§ **AIM OF THE TASK**
Do not copy the pictures; transcribe all other material exactly.
[start RECORDS FOR THIS TASK]
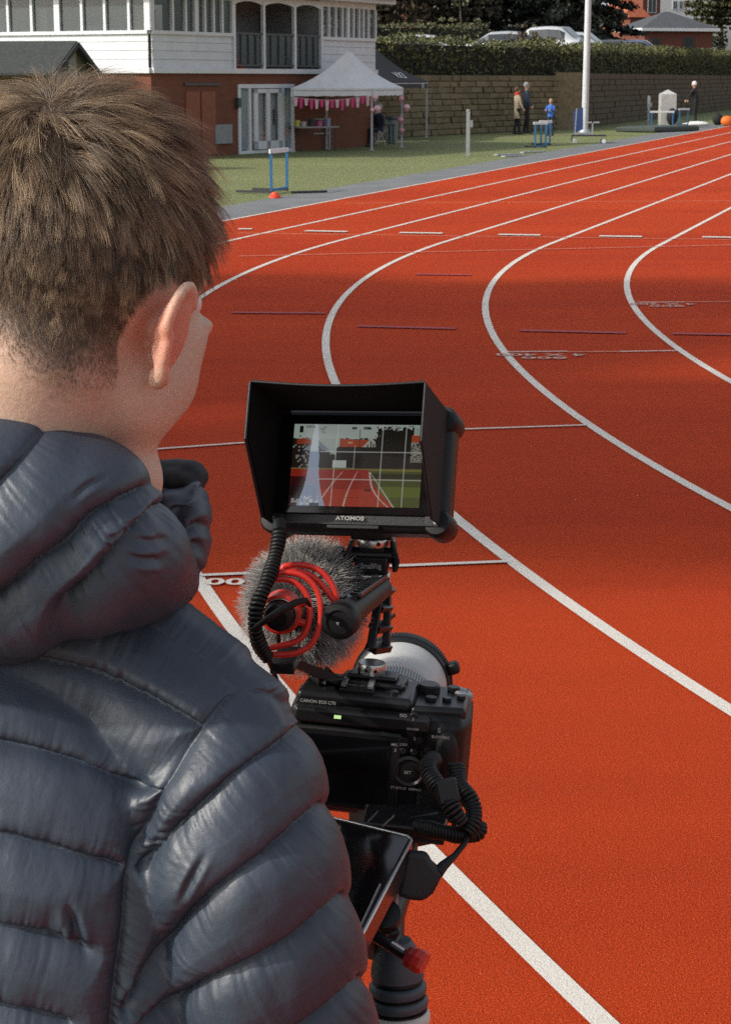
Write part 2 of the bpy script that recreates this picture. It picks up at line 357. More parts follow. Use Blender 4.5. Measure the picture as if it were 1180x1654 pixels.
def stone_wall(label, A, B, H, th, mat, n_c, slen, maxn, seed):
    g_ = np.random.default_rng(seed); t = B-A; L = np.linalg.norm(t); t = t/L; n = np.array([-t[1], t[0]])
    if n@(-A) < 0: n = -n
    T = Thing('retaining_wall', label, 'wall', (*A, 0)); T3 = np.array([*t, 0]); N3 = np.array([*n, 0])
    mb = MB(); c = np.array([*((A+B)/2-n*(th/2+.02)), (H-.3)/2]); mb.box(c, (L, th, H+.3), (T3, N3, (0, 0, 1))); T.part('wall_core', mb, MORT)
    ch = H/n_c; cnt = 0; meshes = []
    for q in range(6):
        m = MB(); V = np.array([(x, y, z) for z in (-.5, .5) for x, y in ((-.5, -.5), (.5, -.5), (.5, .5), (-.5, .5))])+g_.normal(0, .035, (8, 3))
        m.hexa(V); meshes.append(mesh_from('stone', V, m.f, mat))
    rest = MB()
    for r_ in range(n_c):
        s = -g_.uniform(0, slen); 
        while s < L-.05:
            l = slen*g_.uniform(.6, 1.5); s0, s1 = max(0, s), min(L, s+l); s += l
            if s1-s0 < .06: continue
            p = np.array([*(A+t*(s0+s1)/2), ch*(r_+.5)])+N3*g_.uniform(-.02, .025); size = (s1-s0-.025, .14, ch-.02)
            if cnt < maxn:
                o = bpy.data.objects.new('stone', meshes[g_.integers(6)]); COL.objects.link(o); o.parent = T.o; o.location = p-T.loc; o.rotation_euler = (0, 0, math.atan2(t[1], t[0])); o.scale = size; cnt += 1
            else: rest.box(p, size, (T3, N3, (0, 0, 1)))
    if rest.n: T.part('stones', rest, mat, kind='stuff', auto=None)
    return T
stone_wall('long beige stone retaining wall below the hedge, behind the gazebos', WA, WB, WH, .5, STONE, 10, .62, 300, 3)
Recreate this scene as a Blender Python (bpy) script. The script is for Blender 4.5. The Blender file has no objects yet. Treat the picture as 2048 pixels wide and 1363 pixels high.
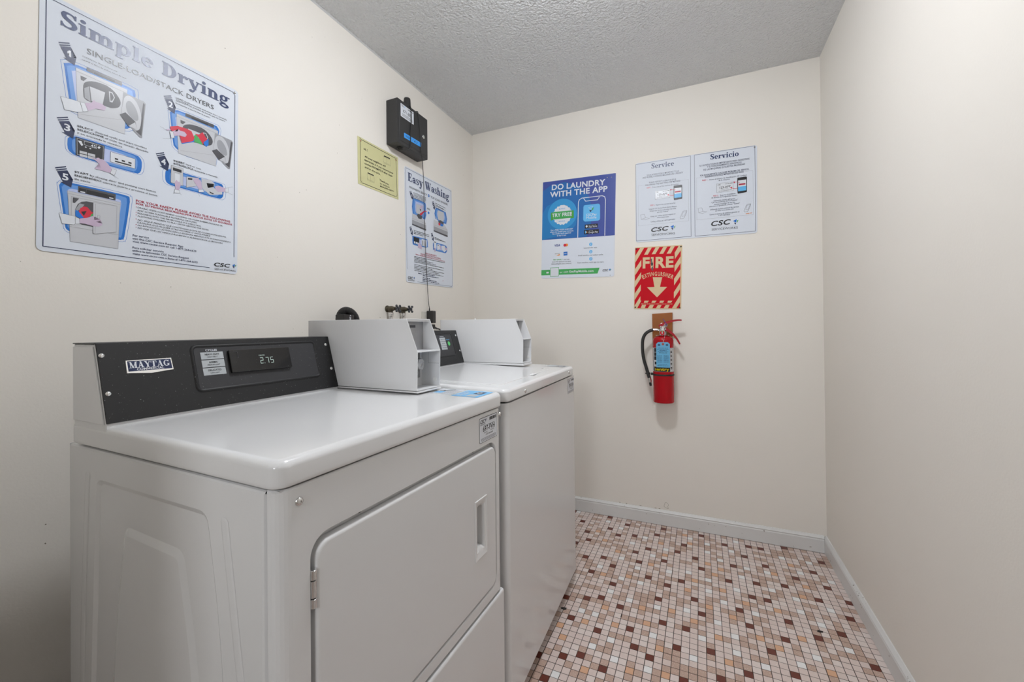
import bpy, bmesh, math, random
from mathutils import Vector, Matrix, Euler
random.seed(7)
SC = bpy.context.scene
COL = SC.collection
PI = math.pi

# ------------------------------------------------------------------ camera, world, lamp, exposure
def build_camera():
    yaw, roll, pitch = 0.42056, -0.01016, 0.0064
    F = Vector((-math.sin(yaw) * math.cos(pitch), math.cos(yaw) * math.cos(pitch), math.sin(pitch)))
    R0 = Vector((math.cos(yaw), math.sin(yaw), 0))
    U0 = R0.cross(F)
    R = math.cos(roll) * R0 + math.sin(roll) * U0
    U = -math.sin(roll) * R0 + math.cos(roll) * U0
    cam = bpy.data.cameras.new('camera')
    cam.sensor_width = 36.0
    cam.sensor_fit = 'HORIZONTAL'
    cam.lens = 833.617 / 2048 * 36.0
    cam.shift_y = -(681.5 - 648.819) / 2048
    cam.clip_start = 0.02
    o = bpy.data.objects.new('camera', cam)
    m = Matrix.Identity(4)
    for i in range(3):
        m[i][0], m[i][1], m[i][2] = R[i], U[i], -F[i]
    m.translation = Vector((1.39935, -2.49394, 1.1193))
    o.matrix_world = m
    COL.objects.link(o)
    SC.camera = o
build_camera()
LAMP_AT = (1.08, -1.40)
LAMP_STRENGTH = 108.0
LAMP_COLOUR = (0.93, 0.955, 1.0)
# added fill lamp, unseen, shining in through the doorway behind the camera
hl = bpy.data.lights.new('fill_lamp', 'AREA')
hl.shape = 'RECTANGLE'; hl.size = 0.5; hl.size_y = 0.4; hl.energy = 15.0; hl.color = (0.93, 0.955, 1.0)
hlo = bpy.data.objects.new('fill_lamp', hl)
hlo.location = (1.30, -4.26, 1.75)
hlo.rotation_euler = (math.radians(90), 0, 0)
COL.objects.link(hlo)
w = bpy.data.worlds.new('world')
SC.world = w
w.use_nodes = True
w.node_tree.nodes['Background'].inputs[0].default_value = (0.9, 0.95, 1.0, 1)
w.node_tree.nodes['Background'].inputs[1].default_value = 0.02
SC.view_settings.view_transform = 'Standard'
SC.view_settings.look = 'None'
SC.view_settings.exposure = 0.08
SC.view_settings.gamma = 1.0
SC.view_settings.use_curve_mapping = False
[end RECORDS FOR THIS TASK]
§ **FINISHED ANSWER**
Write part 2 of the bpy script that recreates this picture. It picks up at line 357. More parts follow. Use Blender 4.5. Measure the picture as if it were 1180x1654 pixels.
def stone_wall(label, A, B, H, th, mat, n_c, slen, maxn, seed):
    g_ = np.random.default_rng(seed); t = B-A; L = np.linalg.norm(t); t = t/L; n = np.array([-t[1], t[0]])
    if n@(-A) < 0: n = -n
    T = Thing('retaining_wall', label, 'wall', (*A, 0)); T3 = np.array([*t, 0]); N3 = np.array([*n, 0])
    mb = MB(); c = np.array([*((A+B)/2-n*(th/2+.02)), (H-.3)/2]); mb.box(c, (L, th, H+.3), (T3, N3, (0, 0, 1))); T.part('wall_core', mb, MORT)
    ch = H/n_c; cnt = 0; meshes = []
    for q in range(6):
        m = MB(); V = np.array([(x, y, z) for z in (-.5, .5) for x, y in ((-.5, -.5), (.5, -.5), (.5, .5), (-.5, .5))])+g_.normal(0, .035, (8, 3))
        m.hexa(V); meshes.append(mesh_from('stone', V, m.f, mat))
    rest = MB()
    for r_ in range(n_c):
        s = -g_.uniform(0, slen); 
        while s < L-.05:
            l = slen*g_.uniform(.6, 1.5); s0, s1 = max(0, s), min(L, s+l); s += l
            if s1-s0 < .06: continue
            p = np.array([*(A+t*(s0+s1)/2), ch*(r_+.5)])+N3*g_.uniform(-.02, .025); size = (s1-s0-.025, .14, ch-.02)
            if cnt < maxn:
                o = bpy.data.objects.new('stone', meshes[g_.integers(6)]); COL.objects.link(o); o.parent = T.o; o.location = p-T.loc; o.rotation_euler = (0, 0, math.atan2(t[1], t[0])); o.scale = size; cnt += 1
            else: rest.box(p, size, (T3, N3, (0, 0, 1)))
    if rest.n: T.part('stones', rest, mat, kind='stuff', auto=None)
    return T
stone_wall('long beige stone retaining wall below the hedge, behind the gazebos', WA, WB, WH, .5, STONE, 10, .62, 300, 3)
Recreate this scene as a Blender Python (bpy) script. The script is for Blender 4.5. The Blender file has no objects yet. Treat the picture as 2048 pixels wide and 1363 pixels high.
import bpy, bmesh, math, random
from mathutils import Vector, Matrix, Euler
random.seed(7)
SC = bpy.context.scene
COL = SC.collection
PI = math.pi

# ------------------------------------------------------------------ camera, world, lamp, exposure
def build_camera():
    yaw, roll, pitch = 0.42056, -0.01016, 0.0064
    F = Vector((-math.sin(yaw) * math.cos(pitch), math.cos(yaw) * math.cos(pitch), math.sin(pitch)))
    R0 = Vector((math.cos(yaw), math.sin(yaw), 0))
    U0 = R0.cross(F)
    R = math.cos(roll) * R0 + math.sin(roll) * U0
    U = -math.sin(roll) * R0 + math.cos(roll) * U0
    cam = bpy.data.cameras.new('camera')
    cam.sensor_width = 36.0
    cam.sensor_fit = 'HORIZONTAL'
    cam.lens = 833.617 / 2048 * 36.0
    cam.shift_y = -(681.5 - 648.819) / 2048
    cam.clip_start = 0.02
    o = bpy.data.objects.new('camera', cam)
    m = Matrix.Identity(4)
    for i in range(3):
        m[i][0], m[i][1], m[i][2] = R[i], U[i], -F[i]
    m.translation = Vector((1.39935, -2.49394, 1.1193))
    o.matrix_world = m
    COL.objects.link(o)
    SC.camera = o
build_camera()
LAMP_AT = (1.08, -1.40)
LAMP_STRENGTH = 108.0
LAMP_COLOUR = (0.93, 0.955, 1.0)
# added fill lamp, unseen, shining in through the doorway behind the camera
hl = bpy.data.lights.new('fill_lamp', 'AREA')
hl.shape = 'RECTANGLE'; hl.size = 0.5; hl.size_y = 0.4; hl.energy = 15.0; hl.color = (0.93, 0.955, 1.0)
hlo = bpy.data.objects.new('fill_lamp', hl)
hlo.location = (1.30, -4.26, 1.75)
hlo.rotation_euler = (math.radians(90), 0, 0)
COL.objects.link(hlo)
w = bpy.data.worlds.new('world')
SC.world = w
w.use_nodes = True
w.node_tree.nodes['Background'].inputs[0].default_value = (0.9, 0.95, 1.0, 1)
w.node_tree.nodes['Background'].inputs[1].default_value = 0.02
SC.view_settings.view_transform = 'Standard'
SC.view_settings.look = 'None'
SC.view_settings.exposure = 0.08
SC.view_settings.gamma = 1.0
SC.view_settings.use_curve_mapping = False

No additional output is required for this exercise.